Menurut TRM Labs, Lazarus sering mengubah dana curian menjadi Bitcoin, karena model transaksi UTXO Bitcoin lebih sulit ditelusuri dibanding sistem berbasis akun di Ethereum. Selain itu, mereka juga memanfaatkan layanan mixing untuk semakin memperumit pelacakan aset.
Strategi Lazarus Group: Operasi Social Engineering

Hingga awal 2024, Lazarus telah mencuri US$1,34 miliar dari 47 serangan terhadap industri kripto, meningkat lebih dari dua kali lipat dibanding US$660,5 juta yang dicuri pada 2023. Laporan dari Chainalysis mengungkap bahwa 43,8% dari serangan Lazarus berasal dari kompromi kunci privat, yang digunakan dalam peretasan besar seperti DMM Bitcoin (US$305 juta) dan Ronin (US$600 juta).
Selain peretasan besar, Lazarus juga menjalankan berbagai skema penipuan berjangka panjang, di antaranya:
-
Penyamaran sebagai perekrut dan investor – Mereka mengelabui korban dengan wawancara kerja palsu dan skema investasi fiktif untuk mencuri dompet kripto serta data keuangan.
-
Penempatan tenaga kerja IT di luar negeri – Menggunakan profil palsu berbasis AI dan identitas curian untuk bekerja di perusahaan teknologi global.
Pada Agustus 2024, ZachXBT mengungkap jaringan 21 pengembang asal Korea Utara yang memperoleh US$500.000 per bulan dari perusahaan kripto.
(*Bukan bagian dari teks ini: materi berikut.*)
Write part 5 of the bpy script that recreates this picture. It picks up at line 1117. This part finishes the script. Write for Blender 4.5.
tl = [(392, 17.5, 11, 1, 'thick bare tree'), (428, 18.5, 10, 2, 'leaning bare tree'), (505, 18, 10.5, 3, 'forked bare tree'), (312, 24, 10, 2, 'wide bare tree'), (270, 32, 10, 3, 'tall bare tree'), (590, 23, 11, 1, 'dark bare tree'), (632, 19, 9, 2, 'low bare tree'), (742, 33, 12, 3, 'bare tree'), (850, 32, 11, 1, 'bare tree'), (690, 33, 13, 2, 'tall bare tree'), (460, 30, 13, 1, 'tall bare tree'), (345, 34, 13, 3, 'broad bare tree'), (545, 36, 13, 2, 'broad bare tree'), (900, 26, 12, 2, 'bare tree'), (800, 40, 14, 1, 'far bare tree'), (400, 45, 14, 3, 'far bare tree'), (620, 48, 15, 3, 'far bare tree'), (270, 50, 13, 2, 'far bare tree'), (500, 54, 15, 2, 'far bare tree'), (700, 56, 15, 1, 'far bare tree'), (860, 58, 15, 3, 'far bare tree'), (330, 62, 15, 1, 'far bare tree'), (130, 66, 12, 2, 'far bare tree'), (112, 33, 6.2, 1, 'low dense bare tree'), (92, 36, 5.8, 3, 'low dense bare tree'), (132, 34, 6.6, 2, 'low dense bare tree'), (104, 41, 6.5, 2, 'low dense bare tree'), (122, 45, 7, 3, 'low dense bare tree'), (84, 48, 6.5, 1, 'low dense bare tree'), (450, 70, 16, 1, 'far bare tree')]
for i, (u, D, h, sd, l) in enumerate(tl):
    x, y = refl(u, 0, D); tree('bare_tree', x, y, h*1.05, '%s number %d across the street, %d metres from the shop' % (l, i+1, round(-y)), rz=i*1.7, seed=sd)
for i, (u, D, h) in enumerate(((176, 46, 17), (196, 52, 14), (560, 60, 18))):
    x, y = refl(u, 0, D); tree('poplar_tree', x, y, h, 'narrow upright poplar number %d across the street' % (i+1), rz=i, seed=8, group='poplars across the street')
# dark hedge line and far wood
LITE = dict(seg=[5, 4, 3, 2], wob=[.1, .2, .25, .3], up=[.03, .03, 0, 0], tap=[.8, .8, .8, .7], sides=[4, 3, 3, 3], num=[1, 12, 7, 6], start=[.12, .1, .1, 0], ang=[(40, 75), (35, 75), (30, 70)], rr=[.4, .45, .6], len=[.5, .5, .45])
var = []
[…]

Pada Desember 2024, pengadilan federal di St. Louis mendakwa 14 warga Korea Utara yang terlibat dalam pencucian uang dan penipuan identitas, dengan total pendapatan US$88 juta dalam enam tahun terakhir.
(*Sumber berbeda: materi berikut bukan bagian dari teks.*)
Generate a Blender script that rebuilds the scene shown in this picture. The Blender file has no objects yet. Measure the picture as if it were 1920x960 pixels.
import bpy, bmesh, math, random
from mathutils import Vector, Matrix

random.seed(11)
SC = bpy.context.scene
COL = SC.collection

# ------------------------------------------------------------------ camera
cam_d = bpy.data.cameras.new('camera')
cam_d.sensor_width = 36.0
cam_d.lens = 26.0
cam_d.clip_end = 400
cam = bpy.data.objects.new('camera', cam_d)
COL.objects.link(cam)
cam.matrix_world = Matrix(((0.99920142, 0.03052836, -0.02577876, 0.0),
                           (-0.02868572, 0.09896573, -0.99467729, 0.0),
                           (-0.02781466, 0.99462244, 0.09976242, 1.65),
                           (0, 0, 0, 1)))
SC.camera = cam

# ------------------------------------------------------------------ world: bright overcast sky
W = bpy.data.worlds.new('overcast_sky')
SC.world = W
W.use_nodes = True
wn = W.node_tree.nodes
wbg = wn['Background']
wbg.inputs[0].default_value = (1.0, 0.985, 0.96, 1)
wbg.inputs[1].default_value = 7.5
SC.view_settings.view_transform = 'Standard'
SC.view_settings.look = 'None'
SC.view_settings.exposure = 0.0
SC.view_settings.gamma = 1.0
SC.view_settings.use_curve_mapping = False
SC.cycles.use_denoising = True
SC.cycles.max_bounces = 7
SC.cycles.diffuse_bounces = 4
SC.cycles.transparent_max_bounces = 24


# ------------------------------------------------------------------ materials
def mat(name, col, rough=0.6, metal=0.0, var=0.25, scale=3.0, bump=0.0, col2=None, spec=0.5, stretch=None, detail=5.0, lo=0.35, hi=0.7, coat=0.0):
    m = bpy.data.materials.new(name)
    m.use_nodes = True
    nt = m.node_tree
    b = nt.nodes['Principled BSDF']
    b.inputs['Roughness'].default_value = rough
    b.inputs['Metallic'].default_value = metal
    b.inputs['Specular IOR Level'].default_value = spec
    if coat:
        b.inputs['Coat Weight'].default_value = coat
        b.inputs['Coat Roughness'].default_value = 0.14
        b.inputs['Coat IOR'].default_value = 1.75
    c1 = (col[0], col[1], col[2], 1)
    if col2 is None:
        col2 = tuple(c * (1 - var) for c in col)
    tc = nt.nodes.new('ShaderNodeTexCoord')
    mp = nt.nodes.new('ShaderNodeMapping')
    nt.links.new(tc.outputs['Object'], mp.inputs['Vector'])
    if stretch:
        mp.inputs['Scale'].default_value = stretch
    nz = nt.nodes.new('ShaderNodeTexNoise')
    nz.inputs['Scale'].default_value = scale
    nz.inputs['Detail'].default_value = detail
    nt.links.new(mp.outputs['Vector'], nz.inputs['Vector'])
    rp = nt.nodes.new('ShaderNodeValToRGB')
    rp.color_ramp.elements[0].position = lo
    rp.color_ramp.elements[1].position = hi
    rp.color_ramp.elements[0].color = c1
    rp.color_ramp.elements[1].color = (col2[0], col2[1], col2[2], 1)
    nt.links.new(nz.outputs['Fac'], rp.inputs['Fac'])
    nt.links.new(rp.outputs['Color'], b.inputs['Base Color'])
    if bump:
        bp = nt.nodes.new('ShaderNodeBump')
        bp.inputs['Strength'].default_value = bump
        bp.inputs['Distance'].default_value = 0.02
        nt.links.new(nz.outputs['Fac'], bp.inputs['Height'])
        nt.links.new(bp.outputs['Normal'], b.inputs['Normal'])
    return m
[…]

Lazarus Group telah menjadi ancaman besar bagi industri kripto global. Dengan teknik peretasan canggih, social engineering, serta metode pencucian uang yang sulit dilacak, kelompok ini terus menargetkan platform perdagangan aset digital.
Untuk menghindari serangan serupa, bursa kripto dan pengguna harus meningkatkan langkah-langkah keamanan, seperti otentikasi multi-faktor (MFA), pemantauan transaksi real-time, serta edukasi terkait serangan phishing. Di sisi lain, kolaborasi global antara penegak hukum dan perusahaan blockchain menjadi kunci utama dalam mencegah serangan siber yang lebih besar di masa depan.